Preconceito linguístico
O que seria? Ele existe? Se sim, qual a sua natureza? Na sua coluna de dezembro, o linguista Sírio Possenti caracteriza o preconceito linguístico, apresenta elementos factuais para desqualificar suas bases e questiona o sentido de ‘falar bem’.
Um dos debates mais quentes do ano foi sobre um livro didático acusado de ensinar regras de português erradas (na verdade, ninguém leu o livro; foram lidas algumas frases soltas de uma das páginas de um dos capítulos). A acusação mereceu diversas manifestações de especialistas, que tentaram mostrar que uma língua é um fenômeno mais complexo do que parece ser quando apresentada apenas em termos prescritivos.
Fonte: Ciencia hoje
Um dos pequenos avanços da mídia (que, no quesito, representa grande parte da sociedade instruída) foi reconhecer que as teorias e as pesquisas linguísticas têm legitimidade. Mas acha que devem restringir-se à universidade. Para um linguista, tal posição equivale a sustentar que só se deve ensinar reprodução na universidade. Até o fim do colegial, deve-se ensinar aos alunos que as crianças são trazidas pela cegonha.
Um dos itens do debate foi o preconceito linguístico; questionou-se sua existência. Chegou-se a afirmar que a ‘defesa’ de traços da fala popular produziria como um dos efeitos um preconceito às avessas, contra os que falam corretamente. Foi uma das leituras mais desastrosas que a mídia conseguiu fazer da questão.
O que seria o tal preconceito linguístico? Ele existe? Se sim, qual a sua natureza? Se deve ser combatido, como todos os preconceitos, quais deveriam ser as armas de combate?
Talvez seja bom começar por uma definição de preconceito. A do Dicionário Houaiss é bastante esclarecedora. Segundo essa fonte, preconceito é “qualquer opinião ou sentimento, quer favorável quer desfavorável, concebido sem exame crítico”, o que em seguida é mais bem especificado: “ideia, opinião ou sentimento desfavorável formado a priori, sem maior conhecimento, ponderação ou razão”.
Na segunda acepção, o preconceito é definido como “atitude, sentimento ou parecer insensato, especialmente de natureza hostil, assumido em consequência da generalização apressada de uma experiência pessoal ou imposta pelo meio; intolerância”. Os preconceitos que se tornaram mais conhecidos e cujo combate é mais aceito são o racial e o de gênero.

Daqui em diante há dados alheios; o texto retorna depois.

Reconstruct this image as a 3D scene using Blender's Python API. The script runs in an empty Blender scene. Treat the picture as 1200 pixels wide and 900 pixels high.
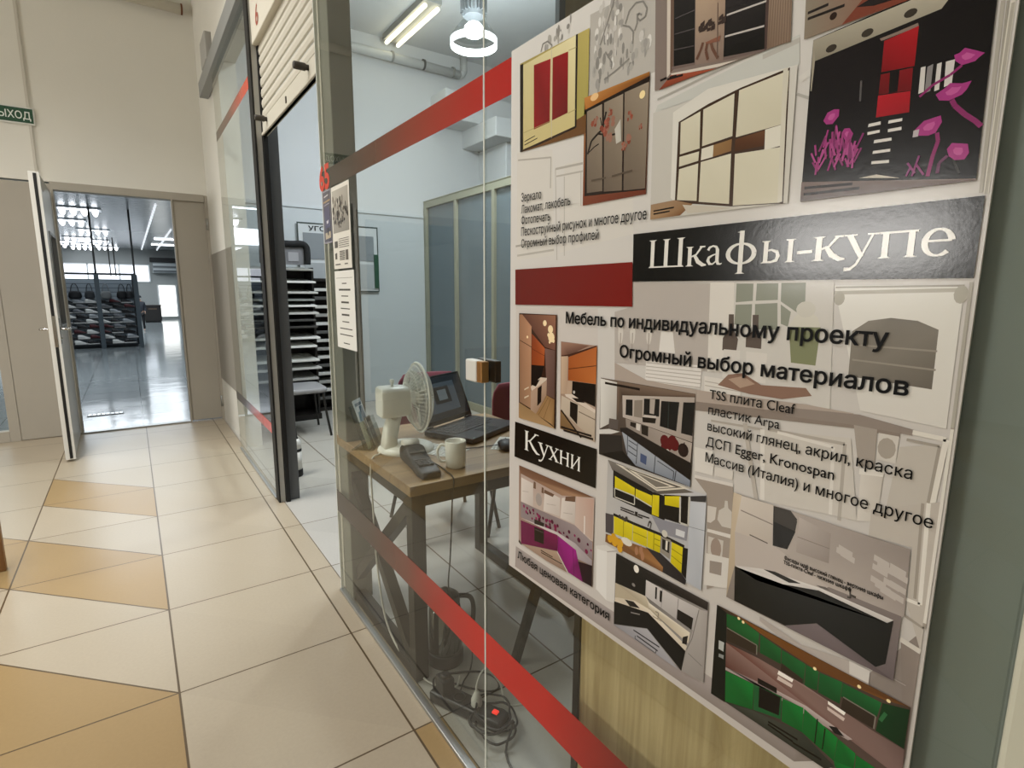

A expressão ‘preconceito linguístico’ é mais ou menos corrente entre leitores de sociolinguística, disciplina que estuda o fenômeno da variação linguística, os fatores que a condicionam e as atitudes da sociedade em relação às variedades.
No fundo, o preconceito linguístico é um preconceito social. É uma discriminação sem fundamento que atinge falantes inferiorizados por alguma razão e por algum fato histórico.